- Task details
Exact reproduction of the data is required, with images excluded.

** begin Data excerpt **

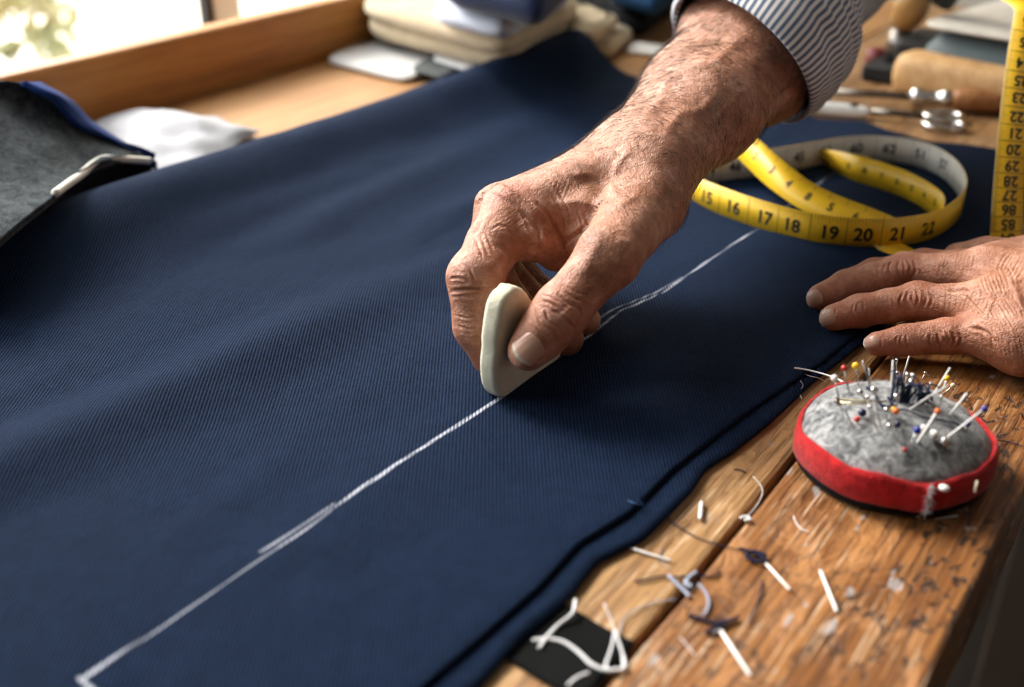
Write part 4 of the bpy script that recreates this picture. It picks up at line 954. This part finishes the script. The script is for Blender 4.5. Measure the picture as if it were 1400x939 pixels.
WH = [((1219, 527), (1221, 493), .00045, 'white pin standing upright at back centre of pincushion'), ((1234, 518), (1243, 487), .00045, 'tallest white pin at back of pincushion, leaning right'),
      ((1279, 535), (1299, 503), .00042, 'long white pin leaning right at back of pincushion'), ((1245, 559), (1272, 541), .0005, 'upper of two white pins leaning right out of the cluster'),
      ((1253, 553), (1296, 527), .00042, 'longest slanted white pin leaning right out of the cluster'), ((1299, 567), (1322, 538), .00048, 'white pin leaning right, alone at right side of pincushion')]
for b_, t_, r_, lb_ in WH: pin(b_, t_, r_, None, 0, lb_, shaft='white_plastic')
for b_, t_, h_ in [((1190, 532), (1179, 493), 0), ((1190, 528), (1188, 503), 0), ((1225, 515), (1226, 492), .0008), ((1257, 526), (1265, 510), .0009), ((1265, 536), (1273, 525), .0010), ((1232, 548), (1246, 522), .0013), ((1226, 560), (1226, 542), .0014),
                   ((1236, 530), (1241, 512), .0011), ((1228, 522), (1227, 510), .0012), ((1199, 558), (1195, 533), .0016), ((1184, 548), (1176, 536), .0014), ((1192, 580), (1186, 543), .0010), ((1205, 585), (1197, 555), 0), ((1166, 585), (1153, 552), 0), ((1243, 549), (1248, 513), .0010), ((1213, 575), (1212, 560), .0012), ((1234, 587), (1216, 582), .0012), ((1283, 560), (1287, 543), .0008), ((1200, 590), (1189, 556), .0009)]:
    pin(b_, t_, .00032, 'steel' if h_ else None, h_, 'thin plain steel pin in the pincushion', group=G)
for b_, t_ in [((1175, 557), (1213, 553)), ((1204, 543), (1216, 553)), ((1230, 556), (1238, 565)), ((1248, 570), (1262, 580)), ((1274, 552), (1278, 562))]:
    pin(b_, t_, .0004, None, 0, 'thin steel pin lying on the felt among the others', True, 'steel', 'steel pins lying on the pincushion felt')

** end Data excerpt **

- Correct response
Write part 4 of the bpy script that recreates this picture. It picks up at line 954. This part finishes the script. The script is for Blender 4.5. Measure the picture as if it were 1400x939 pixels.
WH = [((1219, 527), (1221, 493), .00045, 'white pin standing upright at back centre of pincushion'), ((1234, 518), (1243, 487), .00045, 'tallest white pin at back of pincushion, leaning right'),
      ((1279, 535), (1299, 503), .00042, 'long white pin leaning right at back of pincushion'), ((1245, 559), (1272, 541), .0005, 'upper of two white pins leaning right out of the cluster'),
      ((1253, 553), (1296, 527), .00042, 'longest slanted white pin leaning right out of the cluster'), ((1299, 567), (1322, 538), .00048, 'white pin leaning right, alone at right side of pincushion')]
for b_, t_, r_, lb_ in WH: pin(b_, t_, r_, None, 0, lb_, shaft='white_plastic')
for b_, t_, h_ in [((1190, 532), (1179, 493), 0), ((1190, 528), (1188, 503), 0), ((1225, 515), (1226, 492), .0008), ((1257, 526), (1265, 510), .0009), ((1265, 536), (1273, 525), .0010), ((1232, 548), (1246, 522), .0013), ((1226, 560), (1226, 542), .0014),
                   ((1236, 530), (1241, 512), .0011), ((1228, 522), (1227, 510), .0012), ((1199, 558), (1195, 533), .0016), ((1184, 548), (1176, 536), .0014), ((1192, 580), (1186, 543), .0010), ((1205, 585), (1197, 555), 0), ((1166, 585), (1153, 552), 0), ((1243, 549), (1248, 513), .0010), ((1213, 575), (1212, 560), .0012), ((1234, 587), (1216, 582), .0012), ((1283, 560), (1287, 543), .0008), ((1200, 590), (1189, 556), .0009)]:
    pin(b_, t_, .00032, 'steel' if h_ else None, h_, 'thin plain steel pin in the pincushion', group=G)
for b_, t_ in [((1175, 557), (1213, 553)), ((1204, 543), (1216, 553)), ((1230, 556), (1238, 565)), ((1248, 570), (1262, 580)), ((1274, 552), (1278, 562))]:
    pin(b_, t_, .0004, None, 0, 'thin steel pin lying on the felt among the others', True, 'steel', 'steel pins lying on the pincushion felt')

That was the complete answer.